Jude Fernando's students listen during agricultural field work

During this May 2015 trip to Haiti, Clark students conducted fieldwork in displacement camps as well as interviewed farmers and local stakeholders to learn about the impact of the energy crisis on agriculture-based livelihoods, poverty, climate change and conflict in the villages of Merceron, Tri Marche and Bas Boen, according to Lelani Williams M.B.A./M.A. (CDP) ‘16. Some of the fieldwork was done to satisfy educational requirements, but also benefitted nonprofits like World Vision and FONHDAD(All photos below courtesy of Jude Fernando)

Jude Fernando in the kitchen

When on trips like this one, the students — and the instructors — all get involved. In this photo, Fernando takes the lead in the kitchen preparing a meal for the group.

A student demonstrates solar panels in Haiti

Despite its location in the Caribbean and hot, sunny climate, solar power isn't widely used in Haiti. In this photo, a student examines an array of solar panels.

Jude Fernando with a solar cooker Jude Fernando watches the interest around a solar cooker

Seeing Fernando cook a meal with solar power drew great interest from those gathered for the demonstration. Solar power, which isn't widely used in the country despite its location and climate, could help contribute to new solutions for poverty. Lelani Williams' company, Sun Top Solar Cookers, evolved after Williams took this trip to Haiti and saw Fernando’s demonstration. "People went crazy," she says. Using solar power to cook can have a far-reaching impact on reversing deforestation and increasing women's economic impact in Haiti.

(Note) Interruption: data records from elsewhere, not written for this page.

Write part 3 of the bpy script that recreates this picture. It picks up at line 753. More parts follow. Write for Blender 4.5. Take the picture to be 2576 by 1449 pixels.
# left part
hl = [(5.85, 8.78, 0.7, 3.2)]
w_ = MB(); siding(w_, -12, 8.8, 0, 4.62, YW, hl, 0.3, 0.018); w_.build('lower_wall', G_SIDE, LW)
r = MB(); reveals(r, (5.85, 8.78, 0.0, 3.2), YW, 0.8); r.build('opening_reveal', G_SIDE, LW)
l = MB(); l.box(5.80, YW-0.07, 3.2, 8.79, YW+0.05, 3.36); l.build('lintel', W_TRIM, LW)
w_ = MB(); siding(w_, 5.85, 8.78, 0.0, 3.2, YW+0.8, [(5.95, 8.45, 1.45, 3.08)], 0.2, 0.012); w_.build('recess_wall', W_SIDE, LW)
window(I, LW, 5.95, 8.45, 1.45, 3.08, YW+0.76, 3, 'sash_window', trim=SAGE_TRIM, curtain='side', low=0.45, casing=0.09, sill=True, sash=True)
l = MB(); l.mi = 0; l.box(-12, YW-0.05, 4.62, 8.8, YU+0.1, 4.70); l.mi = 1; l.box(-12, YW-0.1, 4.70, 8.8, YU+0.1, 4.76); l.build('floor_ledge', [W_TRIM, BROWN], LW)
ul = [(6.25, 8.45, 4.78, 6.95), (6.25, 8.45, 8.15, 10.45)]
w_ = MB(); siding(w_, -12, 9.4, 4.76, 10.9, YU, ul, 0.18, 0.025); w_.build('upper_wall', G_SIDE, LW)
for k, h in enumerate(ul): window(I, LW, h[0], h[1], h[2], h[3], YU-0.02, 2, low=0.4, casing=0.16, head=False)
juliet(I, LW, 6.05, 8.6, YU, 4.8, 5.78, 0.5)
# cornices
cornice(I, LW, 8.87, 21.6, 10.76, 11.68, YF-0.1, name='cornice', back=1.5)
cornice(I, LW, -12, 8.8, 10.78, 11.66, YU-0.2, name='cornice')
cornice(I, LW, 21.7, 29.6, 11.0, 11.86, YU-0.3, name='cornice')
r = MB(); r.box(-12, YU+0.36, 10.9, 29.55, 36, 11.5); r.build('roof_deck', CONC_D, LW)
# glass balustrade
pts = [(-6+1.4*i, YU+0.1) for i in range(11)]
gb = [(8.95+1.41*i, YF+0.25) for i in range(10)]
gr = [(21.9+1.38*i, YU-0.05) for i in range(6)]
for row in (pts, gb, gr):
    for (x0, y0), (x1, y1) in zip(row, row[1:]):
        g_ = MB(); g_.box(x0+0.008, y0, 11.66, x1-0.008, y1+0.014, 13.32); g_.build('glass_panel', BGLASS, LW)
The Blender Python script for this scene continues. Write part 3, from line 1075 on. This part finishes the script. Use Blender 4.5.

Students examine a superadobe structure in Haiti

In this photo, students view an alternative solution to housing. Following the disasters there, The Love & Haiti Project, a nonprofit, challenged people to develop sustainable housing. The example above shows a Superadobe made with mud and plastic drink bottles.

A group meeting in Haiti

The group met daily to talk about their fieldwork. Fernando says the discussions were a valuable part of the trip and that the group, which included students in International Development and Social Change, Community Development and Planning and Geographic Information Sciences for Development and Environment programs, worked through living and learning together.